Question

The filament of the light bulb is made of tungsten. The resistance of the light bulb at room temperature (20∘C), measured by an ohm-meter, is about 3.0 Ω. Based on this information, estimate the temperature of the light bulb at 12.0 V. Neglect the thermal expansion of the filament.

Answer 1

Explanation:

Formula to showing relation between resistance and temperature is as follows.
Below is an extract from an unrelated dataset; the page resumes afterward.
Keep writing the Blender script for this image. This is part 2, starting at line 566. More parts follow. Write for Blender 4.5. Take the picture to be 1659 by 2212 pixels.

           R = $R_{o} + \alpha [T_{2} - T_{1}]$

where,   R = final of resistance

        $R_{o}$ = initial of resistance

        $\alpha$ = temperature coefficient of resistivity

        $T_{2}$ = final temperature    

        $T_{1}$ = initial temperature

As the given data is as follows.

      $T_{1} = (20 + 273) K = 293 K$

      $T_{2}$ = ?

          R = 36 ohm,   $R_{o}$ = 3 ohm

         $\alpha$ = 0.0045

Putting the given values into the above formula as follows.

        R = $R_{o} + \alpha [T_{2} - T_{1}]$

        36 = $3 + 0.0045 \times [T_{2} - 293]$

      $T_{2}$ = $\frac{34.3185}{0.0045}$

                 = 7626.33 K

Thus, we can conclude that the temperature of the light bulb at 12.0 V is 7626.33 K.